[Start Record set]
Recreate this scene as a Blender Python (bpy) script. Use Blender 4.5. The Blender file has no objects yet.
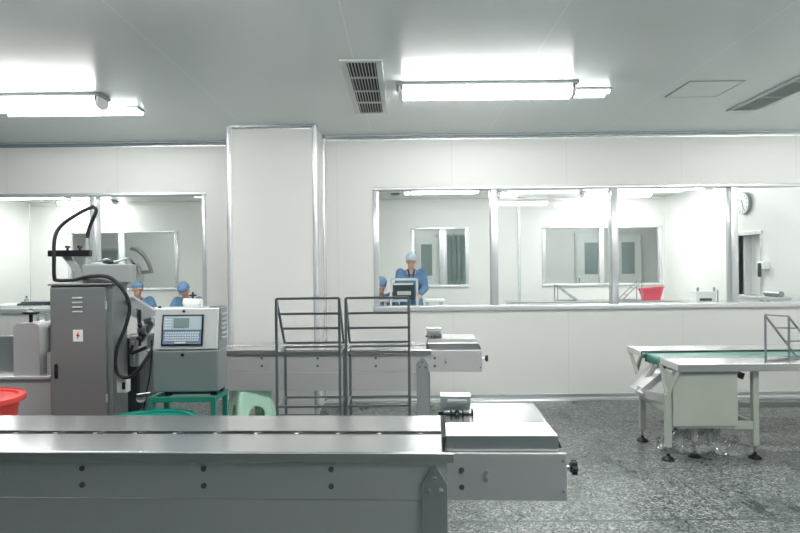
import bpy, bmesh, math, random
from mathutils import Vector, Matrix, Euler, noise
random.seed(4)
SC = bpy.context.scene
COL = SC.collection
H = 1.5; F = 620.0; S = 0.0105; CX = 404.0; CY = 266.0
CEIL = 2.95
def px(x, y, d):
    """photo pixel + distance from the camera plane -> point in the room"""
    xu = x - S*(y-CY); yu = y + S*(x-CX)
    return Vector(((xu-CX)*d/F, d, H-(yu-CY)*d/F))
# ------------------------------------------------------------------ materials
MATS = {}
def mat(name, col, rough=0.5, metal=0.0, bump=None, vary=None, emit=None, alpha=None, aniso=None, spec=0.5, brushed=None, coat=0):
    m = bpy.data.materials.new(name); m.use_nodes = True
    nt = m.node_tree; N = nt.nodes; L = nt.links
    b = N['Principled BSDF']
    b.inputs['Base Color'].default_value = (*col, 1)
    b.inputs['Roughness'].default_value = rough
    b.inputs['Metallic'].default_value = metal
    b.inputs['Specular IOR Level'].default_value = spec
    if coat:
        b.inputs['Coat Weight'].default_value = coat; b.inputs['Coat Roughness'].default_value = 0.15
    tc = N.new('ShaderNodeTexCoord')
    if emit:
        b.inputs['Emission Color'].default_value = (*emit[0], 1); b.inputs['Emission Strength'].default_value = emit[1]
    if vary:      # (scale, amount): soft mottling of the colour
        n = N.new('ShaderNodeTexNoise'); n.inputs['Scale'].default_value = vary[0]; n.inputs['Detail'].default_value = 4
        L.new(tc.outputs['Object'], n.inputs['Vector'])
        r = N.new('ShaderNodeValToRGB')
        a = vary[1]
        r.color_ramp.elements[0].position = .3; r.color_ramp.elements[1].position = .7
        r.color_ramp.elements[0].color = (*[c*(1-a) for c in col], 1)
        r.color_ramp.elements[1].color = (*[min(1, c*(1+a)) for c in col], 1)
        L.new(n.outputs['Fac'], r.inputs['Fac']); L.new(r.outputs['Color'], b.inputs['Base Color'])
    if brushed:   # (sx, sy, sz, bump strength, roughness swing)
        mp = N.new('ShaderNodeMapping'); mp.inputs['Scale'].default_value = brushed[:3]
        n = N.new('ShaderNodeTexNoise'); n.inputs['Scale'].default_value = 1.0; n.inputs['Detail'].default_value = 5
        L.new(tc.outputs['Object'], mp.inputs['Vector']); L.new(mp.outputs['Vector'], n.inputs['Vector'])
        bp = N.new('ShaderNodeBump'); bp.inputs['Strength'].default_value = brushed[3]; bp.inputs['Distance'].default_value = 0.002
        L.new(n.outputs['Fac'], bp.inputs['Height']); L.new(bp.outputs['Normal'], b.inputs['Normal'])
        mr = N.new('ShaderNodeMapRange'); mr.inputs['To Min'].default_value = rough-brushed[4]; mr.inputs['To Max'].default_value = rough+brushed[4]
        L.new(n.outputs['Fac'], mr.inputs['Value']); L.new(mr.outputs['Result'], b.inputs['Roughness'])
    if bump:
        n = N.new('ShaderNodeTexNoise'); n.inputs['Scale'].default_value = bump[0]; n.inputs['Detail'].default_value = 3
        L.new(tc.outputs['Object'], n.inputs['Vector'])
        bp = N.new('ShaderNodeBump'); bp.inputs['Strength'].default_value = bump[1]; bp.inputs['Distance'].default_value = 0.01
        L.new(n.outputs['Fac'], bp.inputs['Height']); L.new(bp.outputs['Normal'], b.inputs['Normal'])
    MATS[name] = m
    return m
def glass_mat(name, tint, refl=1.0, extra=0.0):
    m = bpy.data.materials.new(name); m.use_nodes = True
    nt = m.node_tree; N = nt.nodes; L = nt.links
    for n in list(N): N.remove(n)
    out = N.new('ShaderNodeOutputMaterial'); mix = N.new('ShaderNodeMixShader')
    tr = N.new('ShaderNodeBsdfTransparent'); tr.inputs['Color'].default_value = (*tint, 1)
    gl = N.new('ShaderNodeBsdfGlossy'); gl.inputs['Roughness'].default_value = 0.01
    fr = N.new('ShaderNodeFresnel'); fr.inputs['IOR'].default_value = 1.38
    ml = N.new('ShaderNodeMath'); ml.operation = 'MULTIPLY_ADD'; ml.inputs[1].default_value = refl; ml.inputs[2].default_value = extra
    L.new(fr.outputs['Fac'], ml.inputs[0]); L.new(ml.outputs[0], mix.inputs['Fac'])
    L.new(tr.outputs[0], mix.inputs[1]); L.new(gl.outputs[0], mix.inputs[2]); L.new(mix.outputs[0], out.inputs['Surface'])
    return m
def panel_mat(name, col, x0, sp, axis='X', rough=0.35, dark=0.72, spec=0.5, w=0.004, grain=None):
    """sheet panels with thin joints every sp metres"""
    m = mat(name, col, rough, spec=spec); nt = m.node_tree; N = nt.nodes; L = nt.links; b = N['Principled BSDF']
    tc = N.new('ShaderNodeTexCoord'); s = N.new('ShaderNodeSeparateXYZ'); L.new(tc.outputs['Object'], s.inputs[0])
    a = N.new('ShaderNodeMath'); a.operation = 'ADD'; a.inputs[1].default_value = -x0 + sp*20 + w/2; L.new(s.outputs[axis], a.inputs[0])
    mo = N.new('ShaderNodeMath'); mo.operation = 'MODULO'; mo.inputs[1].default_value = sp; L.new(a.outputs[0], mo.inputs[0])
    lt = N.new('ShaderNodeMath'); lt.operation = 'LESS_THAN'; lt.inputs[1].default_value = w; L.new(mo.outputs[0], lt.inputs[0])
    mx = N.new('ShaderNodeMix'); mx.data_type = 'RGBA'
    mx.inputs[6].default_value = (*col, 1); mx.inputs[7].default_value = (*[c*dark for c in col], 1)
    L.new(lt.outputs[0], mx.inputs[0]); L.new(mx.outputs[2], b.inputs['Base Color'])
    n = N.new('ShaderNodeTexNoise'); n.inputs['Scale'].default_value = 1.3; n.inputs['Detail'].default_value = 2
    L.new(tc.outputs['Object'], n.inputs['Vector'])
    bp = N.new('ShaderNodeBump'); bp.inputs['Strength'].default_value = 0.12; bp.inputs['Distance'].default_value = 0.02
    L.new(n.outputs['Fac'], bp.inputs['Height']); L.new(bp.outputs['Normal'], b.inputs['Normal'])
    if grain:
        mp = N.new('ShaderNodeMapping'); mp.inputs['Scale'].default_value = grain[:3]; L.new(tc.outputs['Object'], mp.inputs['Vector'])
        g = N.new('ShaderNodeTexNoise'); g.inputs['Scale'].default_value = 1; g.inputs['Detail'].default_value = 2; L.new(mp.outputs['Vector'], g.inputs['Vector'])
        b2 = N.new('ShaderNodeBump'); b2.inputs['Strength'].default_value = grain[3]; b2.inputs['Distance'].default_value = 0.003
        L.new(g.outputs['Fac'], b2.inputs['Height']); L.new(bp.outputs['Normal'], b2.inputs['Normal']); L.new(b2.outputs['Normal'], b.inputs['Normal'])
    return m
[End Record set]
[Start Record set]
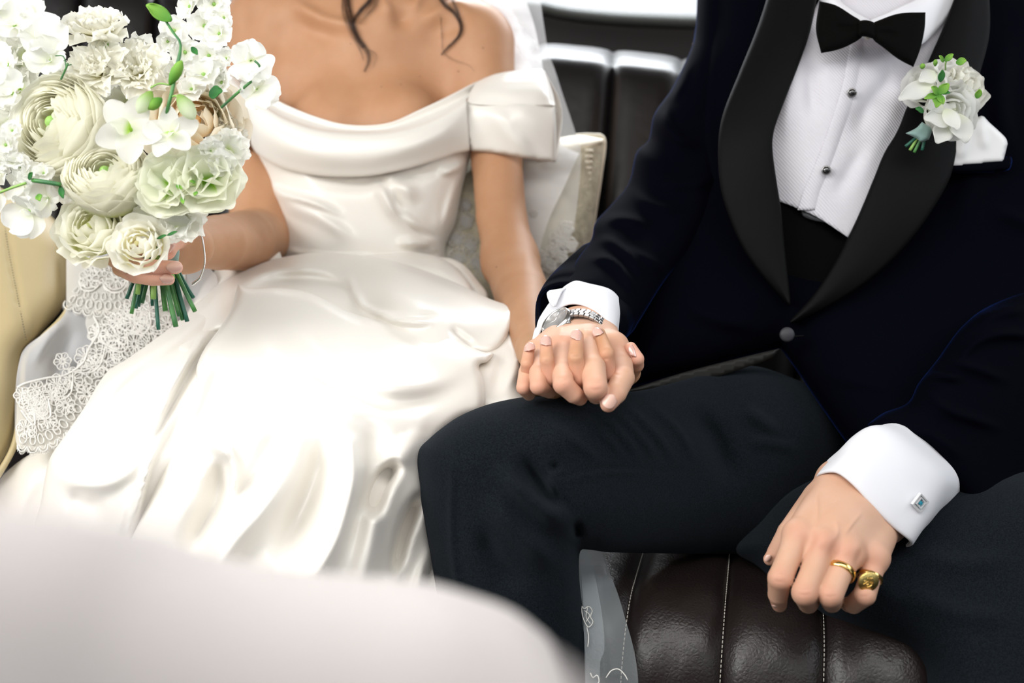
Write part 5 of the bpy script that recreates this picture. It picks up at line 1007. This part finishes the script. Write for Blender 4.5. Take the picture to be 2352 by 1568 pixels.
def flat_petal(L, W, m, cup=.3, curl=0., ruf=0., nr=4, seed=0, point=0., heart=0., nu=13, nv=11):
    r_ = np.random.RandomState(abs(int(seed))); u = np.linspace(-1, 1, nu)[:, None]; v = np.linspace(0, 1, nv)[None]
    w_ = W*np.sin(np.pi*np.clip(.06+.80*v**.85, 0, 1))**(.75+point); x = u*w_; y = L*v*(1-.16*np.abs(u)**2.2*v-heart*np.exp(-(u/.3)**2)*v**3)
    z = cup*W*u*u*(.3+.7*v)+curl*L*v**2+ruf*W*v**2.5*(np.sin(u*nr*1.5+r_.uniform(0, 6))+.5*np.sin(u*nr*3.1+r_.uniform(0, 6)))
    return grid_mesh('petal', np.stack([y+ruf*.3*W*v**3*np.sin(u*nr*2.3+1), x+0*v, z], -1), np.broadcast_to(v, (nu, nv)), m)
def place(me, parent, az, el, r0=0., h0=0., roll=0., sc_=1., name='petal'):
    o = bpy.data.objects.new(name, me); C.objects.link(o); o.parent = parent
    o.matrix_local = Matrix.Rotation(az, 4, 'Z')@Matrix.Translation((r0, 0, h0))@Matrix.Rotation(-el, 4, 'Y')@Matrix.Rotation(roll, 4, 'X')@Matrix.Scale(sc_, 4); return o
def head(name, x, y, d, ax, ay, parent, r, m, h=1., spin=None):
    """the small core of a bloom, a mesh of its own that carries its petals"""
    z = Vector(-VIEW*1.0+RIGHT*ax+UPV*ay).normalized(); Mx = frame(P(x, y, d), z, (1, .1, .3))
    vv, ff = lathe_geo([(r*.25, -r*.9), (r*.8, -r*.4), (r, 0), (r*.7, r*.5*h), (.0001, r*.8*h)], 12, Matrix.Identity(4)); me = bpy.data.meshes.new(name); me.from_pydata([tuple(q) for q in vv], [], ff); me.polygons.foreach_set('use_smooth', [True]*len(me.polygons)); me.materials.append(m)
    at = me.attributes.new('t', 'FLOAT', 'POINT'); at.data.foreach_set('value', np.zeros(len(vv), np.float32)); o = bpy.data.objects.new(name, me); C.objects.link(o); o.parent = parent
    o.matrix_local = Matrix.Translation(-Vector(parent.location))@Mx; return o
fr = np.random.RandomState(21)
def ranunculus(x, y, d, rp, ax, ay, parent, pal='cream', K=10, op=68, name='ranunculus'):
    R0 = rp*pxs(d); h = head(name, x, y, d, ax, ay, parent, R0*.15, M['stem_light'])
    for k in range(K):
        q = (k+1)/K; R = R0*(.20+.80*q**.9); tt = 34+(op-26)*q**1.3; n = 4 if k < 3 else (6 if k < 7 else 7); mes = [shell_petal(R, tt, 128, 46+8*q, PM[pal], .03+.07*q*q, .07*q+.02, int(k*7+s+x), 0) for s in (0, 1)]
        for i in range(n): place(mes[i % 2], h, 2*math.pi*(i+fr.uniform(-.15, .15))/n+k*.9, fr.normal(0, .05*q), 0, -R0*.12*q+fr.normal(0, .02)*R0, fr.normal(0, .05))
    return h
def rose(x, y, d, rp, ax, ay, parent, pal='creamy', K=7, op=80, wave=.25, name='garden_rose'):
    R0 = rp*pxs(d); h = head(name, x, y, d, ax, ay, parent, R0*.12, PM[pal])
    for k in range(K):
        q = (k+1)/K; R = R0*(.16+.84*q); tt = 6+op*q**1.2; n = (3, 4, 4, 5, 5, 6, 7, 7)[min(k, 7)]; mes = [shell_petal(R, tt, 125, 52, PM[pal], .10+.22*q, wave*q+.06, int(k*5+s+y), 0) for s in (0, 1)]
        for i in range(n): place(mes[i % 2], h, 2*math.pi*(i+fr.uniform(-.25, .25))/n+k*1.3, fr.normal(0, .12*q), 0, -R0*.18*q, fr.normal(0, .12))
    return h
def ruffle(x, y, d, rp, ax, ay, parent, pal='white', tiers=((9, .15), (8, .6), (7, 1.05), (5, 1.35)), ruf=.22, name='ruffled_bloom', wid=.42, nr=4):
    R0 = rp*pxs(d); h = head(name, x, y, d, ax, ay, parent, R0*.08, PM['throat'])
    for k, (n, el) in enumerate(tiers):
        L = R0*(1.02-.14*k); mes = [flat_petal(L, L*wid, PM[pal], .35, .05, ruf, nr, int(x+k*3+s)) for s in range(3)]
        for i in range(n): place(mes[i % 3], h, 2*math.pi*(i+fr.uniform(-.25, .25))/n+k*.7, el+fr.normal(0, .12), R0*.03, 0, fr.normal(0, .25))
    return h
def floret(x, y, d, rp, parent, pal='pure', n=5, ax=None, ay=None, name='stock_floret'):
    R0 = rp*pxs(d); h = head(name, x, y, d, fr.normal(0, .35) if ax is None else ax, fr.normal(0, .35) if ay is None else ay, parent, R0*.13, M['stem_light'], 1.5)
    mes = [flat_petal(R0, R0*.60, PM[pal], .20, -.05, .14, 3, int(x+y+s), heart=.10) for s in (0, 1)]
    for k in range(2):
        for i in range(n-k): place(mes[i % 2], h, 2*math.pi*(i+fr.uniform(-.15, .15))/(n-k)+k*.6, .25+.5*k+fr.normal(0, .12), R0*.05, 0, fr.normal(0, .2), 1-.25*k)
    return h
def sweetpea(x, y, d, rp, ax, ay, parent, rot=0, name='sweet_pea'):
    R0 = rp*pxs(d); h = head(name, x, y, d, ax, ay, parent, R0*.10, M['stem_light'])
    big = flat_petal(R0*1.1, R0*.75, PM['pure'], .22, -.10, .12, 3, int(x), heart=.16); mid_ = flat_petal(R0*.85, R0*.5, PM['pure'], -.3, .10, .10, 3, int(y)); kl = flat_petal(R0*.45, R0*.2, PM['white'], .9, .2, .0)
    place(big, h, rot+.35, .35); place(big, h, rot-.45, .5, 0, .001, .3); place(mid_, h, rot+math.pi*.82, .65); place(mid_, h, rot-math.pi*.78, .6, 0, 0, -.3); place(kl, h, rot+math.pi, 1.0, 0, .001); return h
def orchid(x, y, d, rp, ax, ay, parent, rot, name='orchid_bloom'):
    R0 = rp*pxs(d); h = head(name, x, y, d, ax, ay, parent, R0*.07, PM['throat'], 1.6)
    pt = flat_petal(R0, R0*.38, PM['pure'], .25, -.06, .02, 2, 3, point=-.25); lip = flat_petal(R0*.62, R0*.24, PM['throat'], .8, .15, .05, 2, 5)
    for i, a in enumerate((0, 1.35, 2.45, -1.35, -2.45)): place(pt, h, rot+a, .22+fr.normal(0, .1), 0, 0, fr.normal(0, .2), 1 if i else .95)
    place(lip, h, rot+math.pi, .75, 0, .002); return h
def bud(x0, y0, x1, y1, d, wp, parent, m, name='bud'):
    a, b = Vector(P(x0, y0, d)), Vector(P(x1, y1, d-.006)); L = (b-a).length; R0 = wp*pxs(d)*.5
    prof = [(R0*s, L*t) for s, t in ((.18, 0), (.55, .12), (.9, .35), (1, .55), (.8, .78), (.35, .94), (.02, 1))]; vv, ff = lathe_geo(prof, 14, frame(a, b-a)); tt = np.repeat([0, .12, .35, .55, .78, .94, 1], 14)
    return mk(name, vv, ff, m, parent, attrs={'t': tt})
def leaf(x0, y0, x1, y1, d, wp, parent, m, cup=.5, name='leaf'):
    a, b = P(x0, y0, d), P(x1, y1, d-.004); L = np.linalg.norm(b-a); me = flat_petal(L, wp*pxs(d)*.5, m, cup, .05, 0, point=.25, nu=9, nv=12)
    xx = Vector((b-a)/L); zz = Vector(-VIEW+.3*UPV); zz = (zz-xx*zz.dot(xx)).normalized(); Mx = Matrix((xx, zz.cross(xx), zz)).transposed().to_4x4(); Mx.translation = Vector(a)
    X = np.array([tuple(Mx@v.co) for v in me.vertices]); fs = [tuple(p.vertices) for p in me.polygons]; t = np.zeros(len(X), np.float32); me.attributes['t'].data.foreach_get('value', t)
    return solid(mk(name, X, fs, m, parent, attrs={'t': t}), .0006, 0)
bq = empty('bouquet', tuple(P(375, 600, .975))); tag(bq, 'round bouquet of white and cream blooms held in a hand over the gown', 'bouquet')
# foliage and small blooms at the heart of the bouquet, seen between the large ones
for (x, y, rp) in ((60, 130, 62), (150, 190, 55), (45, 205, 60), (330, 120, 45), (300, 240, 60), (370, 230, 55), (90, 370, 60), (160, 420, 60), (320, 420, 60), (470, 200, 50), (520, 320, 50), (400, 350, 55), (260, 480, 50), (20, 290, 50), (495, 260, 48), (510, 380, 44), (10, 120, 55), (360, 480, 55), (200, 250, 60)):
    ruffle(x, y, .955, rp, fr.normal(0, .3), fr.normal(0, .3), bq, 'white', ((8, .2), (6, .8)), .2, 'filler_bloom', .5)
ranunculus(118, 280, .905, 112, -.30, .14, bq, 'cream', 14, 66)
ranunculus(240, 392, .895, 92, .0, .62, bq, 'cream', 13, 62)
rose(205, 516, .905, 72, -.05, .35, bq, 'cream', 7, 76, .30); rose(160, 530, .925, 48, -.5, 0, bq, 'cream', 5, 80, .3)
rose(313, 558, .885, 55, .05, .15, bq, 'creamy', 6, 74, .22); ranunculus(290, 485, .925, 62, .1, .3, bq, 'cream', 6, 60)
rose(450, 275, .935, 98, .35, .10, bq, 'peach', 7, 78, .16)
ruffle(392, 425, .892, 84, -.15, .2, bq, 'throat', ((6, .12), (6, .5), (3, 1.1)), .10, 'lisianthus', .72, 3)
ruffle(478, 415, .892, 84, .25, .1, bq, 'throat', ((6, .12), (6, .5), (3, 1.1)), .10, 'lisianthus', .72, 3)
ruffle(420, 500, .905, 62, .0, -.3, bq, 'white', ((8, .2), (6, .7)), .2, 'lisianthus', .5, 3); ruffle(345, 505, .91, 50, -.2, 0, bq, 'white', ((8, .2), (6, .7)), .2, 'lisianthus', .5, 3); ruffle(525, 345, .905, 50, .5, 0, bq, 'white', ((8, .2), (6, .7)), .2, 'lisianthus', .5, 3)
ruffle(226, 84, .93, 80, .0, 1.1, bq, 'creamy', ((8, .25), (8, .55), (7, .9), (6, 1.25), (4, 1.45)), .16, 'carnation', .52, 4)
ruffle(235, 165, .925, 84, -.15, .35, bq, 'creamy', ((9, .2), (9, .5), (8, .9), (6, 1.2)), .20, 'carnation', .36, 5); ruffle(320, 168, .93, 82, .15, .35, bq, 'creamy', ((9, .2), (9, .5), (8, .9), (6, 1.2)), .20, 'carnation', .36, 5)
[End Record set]
- _Task prompt_: Pull out all lines in the data above that include "this".

- _Task output_:
Recreate this scene as a Blender Python (bpy) script. Use Blender 4.5. The Blender file has no objects yet.
Write part 5 of the bpy script that recreates this picture. It picks up at line 1007. This part finishes the script. Write for Blender 4.5. Take the picture to be 2352 by 1568 pixels.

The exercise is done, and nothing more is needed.